All people, whether US citizens or not, have rights under the US Constitution. Even if you have just arrived, you rights under the Constitution must be respected by the government. There are many such rights, but several are more relevant to the average person. One such right is the right to remain silent. This means that if the police ask you questions and you do not wish to answer you have an absolute right to refuse. You cannot be punished for this in any way. You may ask to speak to a lawyer at any time and they authorities must allow you to do this. You also have a right to freedom of speech. This means freedom to criticize any government, including your home country government, and you cannot be punished for that. You also have a right to any religious beliefs you want, to start your own church, and to be an atheist and to try to convince other people to believe what you believe. Nobody can punish you for exercising these rights.

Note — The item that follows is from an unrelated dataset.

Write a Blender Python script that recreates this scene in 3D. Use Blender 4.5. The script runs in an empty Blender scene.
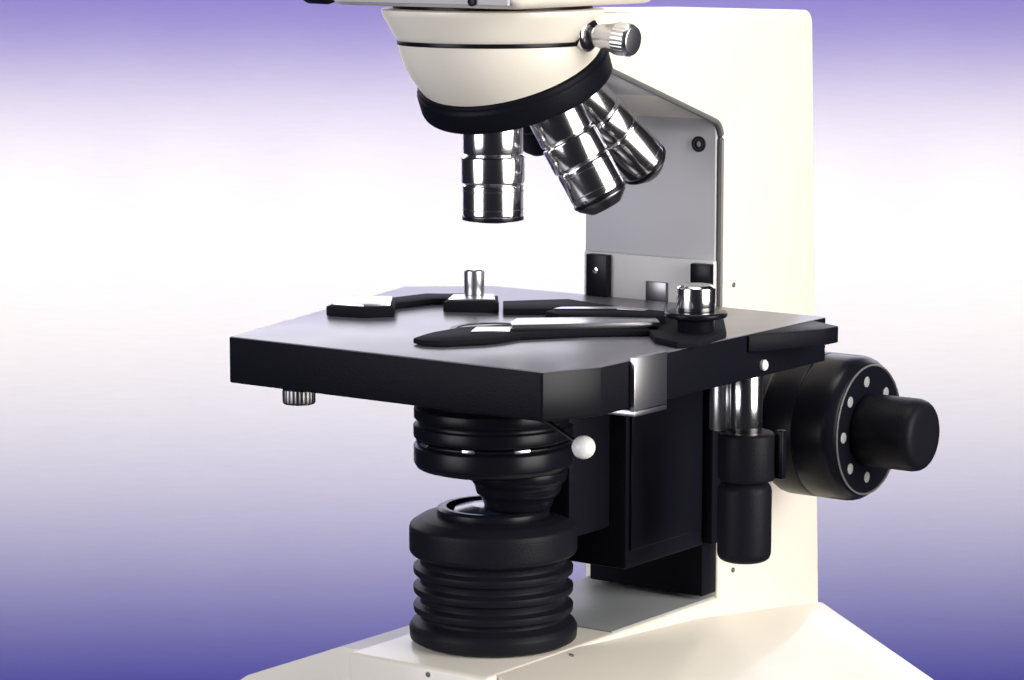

What should You Do if You Are Arrested or You Think You May Be Arrested by Police, FBI or ICE Agent?

If you are arrested by any government agency or police officials, your right to remain silent becomes very important. Most lawyers will advise you to remain silent if questioned by the police about something that you are suspected of. Many people think that remaining silent is only for guilty people. This is not true. We have seen many cases where clients have made statements to the police and the police have made mistakes in writing them down, either because of a bad interpreter or because of bad police work. (There is, of course, no need to remain silent if the police want to interview you about something you merely witnessed and where you are not a criminal suspect.)

If You Are Illegal Immigrant in the United States, Do You Have Any Rights if Arrested?

You Could Be Deportable or Removable if you are convicted of certain crimes (Lose Your Green Card or Denied Green Card)

Constitutional rights apply to all people in the US, whether you are here legally or not. This includes the right to remain silent. We generally advise clients who are here illegally not to discuss their immigration status with anybody if they are arrested. It is also important to remember that if you are not a US citizen, a criminal conviction can be very harmful to your life. This is true even if you have a green card. Lawyers see many cases where people assume that their crime is so long ago and not serious enough to result in deportation. For example, some well-meaning pastors advise their church members to apply for citizenship in order to get welfare benefits. If it turns out that the person has a certain criminal record, it can result in deportation. For example, we have seen several cases where men hit their wives and pled guilty to “domestic violence.” These clients did not view the matter as serious because it was only a small argument with no injuries. The immigration law, however, views such crimes as very serious. Therefore, it is very important that you see an immigration attorney before you plead guilty to any crime. Also, if you have a criminal record you should see an immigration attorney before you apply for any immigration benefit.